So despite all the objections as put forward by the residents of the neighbourhood, No 3 Belgrave Terrace after 150 years of standing proudly at the end of the street - has been carved up into smaller bite sized pieces. It’s once magnificent garden and ancient orchard is now no more. The apple trees that once produced the most succulent of cooking apples that we all used to ‘crop’ to turn into homemade apple pie are no longer standing - and have been chopped down to make way for a completely unecessary building site.
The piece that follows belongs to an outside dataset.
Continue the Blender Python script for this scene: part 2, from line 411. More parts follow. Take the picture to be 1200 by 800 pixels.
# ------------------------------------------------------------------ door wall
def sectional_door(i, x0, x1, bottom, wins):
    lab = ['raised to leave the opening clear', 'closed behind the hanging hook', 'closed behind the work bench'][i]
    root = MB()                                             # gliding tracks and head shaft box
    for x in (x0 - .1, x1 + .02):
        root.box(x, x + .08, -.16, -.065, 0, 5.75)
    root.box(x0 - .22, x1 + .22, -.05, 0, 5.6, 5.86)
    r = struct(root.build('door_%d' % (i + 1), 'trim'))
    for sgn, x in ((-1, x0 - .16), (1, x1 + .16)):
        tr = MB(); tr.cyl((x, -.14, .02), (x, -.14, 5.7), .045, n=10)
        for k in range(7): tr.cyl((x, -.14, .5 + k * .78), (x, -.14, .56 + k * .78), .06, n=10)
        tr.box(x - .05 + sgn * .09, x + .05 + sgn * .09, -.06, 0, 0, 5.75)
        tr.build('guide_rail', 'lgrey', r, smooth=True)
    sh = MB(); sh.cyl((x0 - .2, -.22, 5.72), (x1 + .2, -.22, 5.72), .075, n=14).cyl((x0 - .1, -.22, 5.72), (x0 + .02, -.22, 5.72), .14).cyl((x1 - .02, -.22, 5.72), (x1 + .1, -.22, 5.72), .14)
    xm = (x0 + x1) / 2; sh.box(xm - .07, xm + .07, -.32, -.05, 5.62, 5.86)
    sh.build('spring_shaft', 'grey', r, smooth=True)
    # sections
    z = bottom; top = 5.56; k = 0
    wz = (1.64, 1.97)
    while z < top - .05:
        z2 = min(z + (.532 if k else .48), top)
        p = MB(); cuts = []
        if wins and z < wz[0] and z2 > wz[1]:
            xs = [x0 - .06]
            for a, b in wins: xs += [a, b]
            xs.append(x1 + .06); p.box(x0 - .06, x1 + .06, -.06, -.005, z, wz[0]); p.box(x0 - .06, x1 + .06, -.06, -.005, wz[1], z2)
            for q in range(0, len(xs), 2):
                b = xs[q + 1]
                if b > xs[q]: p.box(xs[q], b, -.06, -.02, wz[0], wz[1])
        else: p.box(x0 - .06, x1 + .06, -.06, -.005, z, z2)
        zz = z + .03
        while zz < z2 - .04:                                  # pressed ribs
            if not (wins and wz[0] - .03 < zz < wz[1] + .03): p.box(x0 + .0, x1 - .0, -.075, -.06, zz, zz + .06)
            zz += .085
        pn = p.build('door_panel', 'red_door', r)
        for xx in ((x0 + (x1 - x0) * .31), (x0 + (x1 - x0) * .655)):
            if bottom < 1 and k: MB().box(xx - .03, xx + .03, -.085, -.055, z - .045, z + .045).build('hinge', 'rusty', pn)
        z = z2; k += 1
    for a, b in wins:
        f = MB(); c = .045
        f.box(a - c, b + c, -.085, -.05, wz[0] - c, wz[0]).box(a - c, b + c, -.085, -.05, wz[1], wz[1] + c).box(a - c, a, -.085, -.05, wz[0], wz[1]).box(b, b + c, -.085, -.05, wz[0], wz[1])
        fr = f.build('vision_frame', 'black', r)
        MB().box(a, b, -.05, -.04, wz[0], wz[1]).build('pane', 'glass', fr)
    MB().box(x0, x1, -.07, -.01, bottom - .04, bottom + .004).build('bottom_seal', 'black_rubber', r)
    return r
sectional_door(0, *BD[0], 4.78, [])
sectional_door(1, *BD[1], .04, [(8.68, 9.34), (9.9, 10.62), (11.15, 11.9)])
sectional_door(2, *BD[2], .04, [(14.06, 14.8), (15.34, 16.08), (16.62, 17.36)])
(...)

Why turn this part of Sowerby into a conservation area when there is clearly no conservation taking place. It would appear that views of the local parish council are at odds with that of national policy. That or simply a lack of policing when dealing with matters on conservation. For the residents on the both Mowbray and Belgrave all we can do now is to watch to see how the new owner of this garden plot is going to manage the project. The fight is far from over and our job is to make sure that both owner and builders adhere to the plans as agreed by Hambleton Planning department.


Sowerby, North Yorkshire

Sowerby is a suburb of Thirsk and is positioned in the northern half of North Yorkshire on the flood plains of Cod Beck. It sits on the A19 trunk road at the junction with the A61 to the west and Ripon. Northallerton lies 10 miles to the north along the A168 and York is 25 miles to the south east along the A19. Thirsk has a station on the main east coast railway line.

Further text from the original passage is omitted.